Il film che inizia come una sorta di road-movie per le campagne delle vecchia Europa, ironico e folcloristico, pieno di situazioni assurde e tragicomiche, si trasforma a poco a poco in un viaggio dell'anima, poetico, commovente e malinconico, gettando un ponte verso l'evanescenza del ricordo di chi siamo e da dove veniamo, verso l'essenza primordiale che ci viene dalla nostra storia personale e da quella della nostra famiglia, costruita da persone e avvenimenti che pur inconsapevolmente sono stati fondamentali per la nostra identità di oggi.
Ogni cosa è illuminata
  è un film che arriva diretto al cuore con il tocco lieve della poesia pura, che incanta e commuove per la semplicità del racconto, senza ardite costruzioni melodrammatiche e ricercati trucchi della messa in scena. E' un film che semplicemente parla di sentimenti e di ricordi, di legami con il passato e di pure, forti emozioni evanescenti che lasciano... illuminati.

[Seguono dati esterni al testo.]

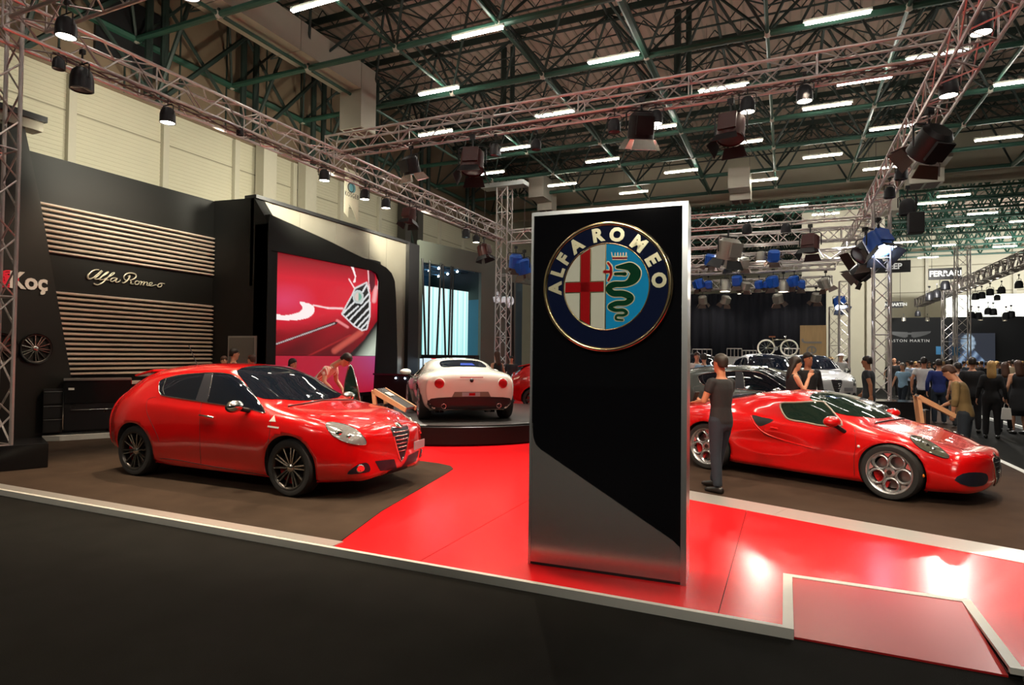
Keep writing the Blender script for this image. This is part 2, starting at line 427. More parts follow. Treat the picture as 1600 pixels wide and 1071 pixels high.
LM = [('duct outlet box at top centre', 1050, 40), ('big bright lamp above the badge pillar', 1002, 205), ('dark barn door lamp right of the pillar', 1142, 205), ('top of the badge pillar', 955, 325), ('truss column top left of the pillar', 785, 285), ('dark red lamp on the cross truss', 738, 255), ('first can lamp at top right', 1533, 38), ('big black lamp on the right truss', 1452, 215), ('round black lamp beside the right truss', 1418, 322), ('long left duct', 420, 70), ('lit can lamp on the left truss', 262, 182), ('right of the two lit can lamps', 1257, 148)]
def flabel(x, y, first, LM=LM):
    nm, a, b = min(LM, key=lambda q: (q[1]-x)**2+(q[2]-y)**2)
    v = 'above' if y < b-12 else 'below' if y > b+12 else ''; h = 'left' if x < a-15 else 'right' if x > a+15 else ''
    q = (v+' and '+h+' of' if v and h else v or (h+' of')).strip()
    return '%s light %s the %s' % (first, q, nm)
proto = None
seen_l = {}
for i, (x, y) in enumerate(FX):
    p = on_z(x, y, 9.75)
    side = 'left' if x < 600 else ('middle' if x < 1100 else 'right')
    lb = 'white fluorescent ceiling light hanging from the green roof frame'
    lb = flabel(x, y, 'white fluorescent')
    if lb in seen_l: lb = lb.replace('white fluorescent', ['nearer fluorescent', 'smaller fluorescent', 'smallest fluorescent', 'tiny fluorescent'][seen_l[lb]-1]) if seen_l[lb] < 5 else lb
    seen_l[flabel(x, y, 'white fluorescent')] = seen_l.get(flabel(x, y, 'white fluorescent'), 0)+1
    if (x, y) == (492, 5): lb = 'big bright fluorescent ceiling light cut off by the top edge of the picture'
    if (x, y) == (746, 50): lb = 'fluorescent ceiling light beside the first green roof chord, right of the long duct'
    if (x, y) == (1308, 26): lb = 'fluorescent ceiling light at top right between the duct outlet and the right truss'
    if proto is None: proto = fixture(p, lb); o = proto
    else: o = dup(proto, lb, loc=p)
used_l = set(o['label'] for o in bpy.data.objects if 'label' in o)
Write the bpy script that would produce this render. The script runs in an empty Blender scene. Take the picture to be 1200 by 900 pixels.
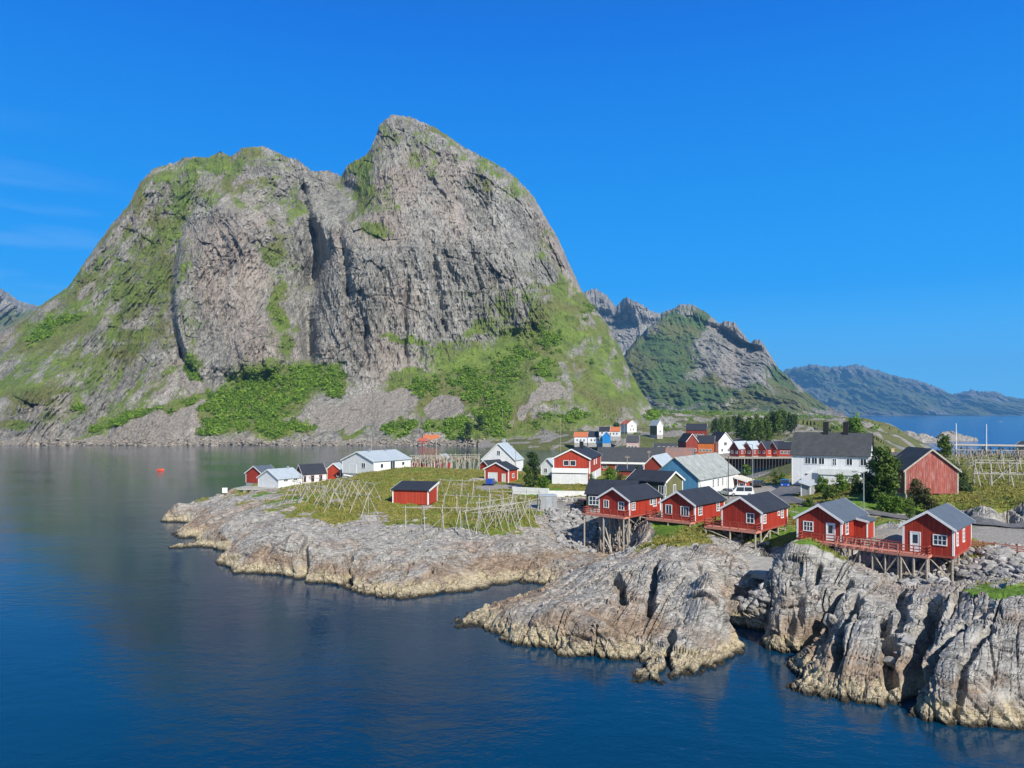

Il regista, di origini ebree europee come il protagonista del film, figlio d'arte di un regista teatrale e di una burattinaia, ha vissuto un'adolescenza fuori dal comune, condizionata dalla figura materna, un'eccentrica artista newyorchese dai comportamenti stravaganti che per esempio non permetteva ai figli di vedere film a colori, e che è stata fondamentale per la formazione artistica dell'attore. Schreiber, che stava scrivendo una sceneggiatura sul suo rapporto con il bisnonno ucraino, rimase molto colpito dal romanzo di Safran Foer e dall'aspetto dedicato alla valenza del ricordo, tanto da abbandonare il suo progetto dedicandosi all'adattamento del romanzo. L'attore e regista fino ai vent'anni ha sofferto di un particolare disturbo della memoria che non gli lasciava ricordi, ma solo frammenti confusi di vita vissuta, legati a foto, film e cose del genere, e questo particolare aspetto della sua vita lo ha avvicinato ancora di più al libro di Jonathan Safran Foer.
Il film segna il ritorno al cinema per l'attore Elijah Wood, che dopo il successo planetario della trilogia dell'anello, ha voluto scegliere un piccolo film intimo e poetico.
                                                                                                                 
                                                                                                                       V.M.